Dec 20 2017

Smarter Phones Lead to Smarter Hackers

Smartphones have opened a new world of connectivity, giving users unprecedented and unwavering access to the Internet at the touch of a button. It has been widely reported that the average smartphone owner checks their device around 85 times per day (I do it more than that 😉 ), and many claim that they need their phone to function normally within their work and social lives.

Smartphones spread information and ideas in a faster way than was ever possible, but they have also opened the door to countless new malicious moneymaking tactics.

One of the most common and effective methods used by hackers is to exploit app markets to gain access to smartphones. In the fall of 2016, we saw an extremely successful use of this tactic on Android phones through what were called the “Gooligan” attacks. Gooligan hackers used the Android app store to con marketing companies into spending money on what seemed to be legitimate efforts to improve the download rates of certain mobile apps. Paying for the service actually ended up giving hackers access to thousands of Android phones, and Consumer Reports estimated that the hackers responsible made up to $500,000 a month off of Gooligan.

App stores have become hotbeds for similar illegitimate moneymaking schemes.

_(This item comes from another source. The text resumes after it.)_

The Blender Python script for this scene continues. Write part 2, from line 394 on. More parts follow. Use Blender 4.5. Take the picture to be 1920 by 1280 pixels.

Developers have taken to creating fake apps that look incredibly similar to real apps by using the same colors, fonts, and products as well-known companies. These fake apps can profit from inundating screens with advertisements or even inserting malicious code behind the scenes that then obtains access to a consumer’s device without any clear indication.

As more consumers turn to smartphones for everything from gaming to news to retail, it is critical to properly vet the apps that will be allowed access to devices. Apple, Google, and other companies that promote app marketplaces are partially responsible for doing so, but with smarter phones come smarter hackers, and it is inevitable that some nefarious apps will sneak through.

Top 3 Things to Look for in a Credible App

  1. Look at the number of times downloaded and the reviews. Is it a popular app? Are the reviews favorable and credible?
  2. How long has the app/ builder been in operation? Has the developer been in the market for a long time?
  3. Look at the permissions the app is asking for when in operation. Does it make sense for that app to ask for those permissions?